Enigmas de nosso tempo
_________________________________Escreveu, Mariana Moreira
O nome e o lugar estão se dissipando em
meras memórias. Figuram mais como sonoros e remotos lugarejos ou designações de
espaços que soam como nomes exóticos, andando de costas para o tempo. Assim é o Riacho da Curicaca, que vem sendo
engolido, de forma voraz e insaciável, pela especulação imobiliária que,
ao arrepio de qualquer vigilância pública, espalha suas garras movidas tão
somente pelos interesses do lucro fácil. Uma fome que se alimenta de aterros e
terraplanagem convertendo em loteamento córregos e riachos margeados por
touceiras de oiticicas, por locas de pedras onde se escondiam sapos e lagartos
que se esgueiravam de possíveis predadores ou se protegiam do sol.
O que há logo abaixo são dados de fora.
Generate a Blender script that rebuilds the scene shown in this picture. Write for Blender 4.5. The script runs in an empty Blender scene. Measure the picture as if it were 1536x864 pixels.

E o Curicaca que, em tempos de invernadas abundantes, cantava
afinada música de água barrenta borbulhando em pequenas cachoeiras e remoinhos
improvisados em formações rochosas que se amontoavam em seu estreito leito, vai
definhando e amofinando como a antecipar seu cruel destino de ser apenas
um inanimado canal por onde escorre os fétidos esgotos urbanos. As formações
rochosas de seu leito não resistiram ao impacto feroz dos explosivos e se
converteram em pedras de calçamento deixando nu e exposto teu espinhaço ossudo
de pedras e crateras. Tuas oiticicas ardem implacáveis em fornos de padaria ou
em churrasqueiras que deliciam aprazíveis encontros de amigos e distanciam
nossa responsabilidade com nossos recursos naturais.
E a cidade cresce e se verticaliza.
Surgem os primeiros edifícios de mais de quatro andares. Um positivo sinal de
que o crescimento econômico impulsionado, sobretudo, pela expansão de seus
serviços educacionais, que atrai para a cidade estudantes universitários de
vários estados da região, vem criando alternativas de vida para a população
fora do combalido esquema agricultura-pecuária. As ruas se apinham de
automóveis que disputam aguerridamente as parcas vagas de estacionamento
enquanto esperam que o poder público defina regras racionais paras disciplinar
essa área. As novas construções sinonimizam progresso, mas negligenciam um
aspecto fundamental para quem vive numa região marcada por uma configuração de
semiaridez: a falta de água e a relevância vital que a água da chuva que, em
muitos anos, cai de forma irregular, assume como estratégia de vivência e de
convivência. Não se observa, nestas construções, nenhuma iniciativa de
armazenar a água da chuva que, acumulada em cisternas, pode ser necessária para
o atendimento de várias necessidades, como descargas sanitárias, banhos,
limpeza doméstica, rega de jardins, lavagem de carros e calçadas. Atividades
que, no momento, são realizadas com água tratada e, escassa. Além da escassez,
essa água, para tornar-se adequada ao consumo humano, sofre um processo de
purificação que redunda em investimentos financeiros realizados com dinheiro
público, ou seja, de nossos impostos. Dinheiro que se torna ausente em
hospitais, escolas, estradas, afligindo pessoas e antecipando vidas.
Enquanto isso fica a pergunta: quem sabe onde é, ou era, o riacho da Curicaca?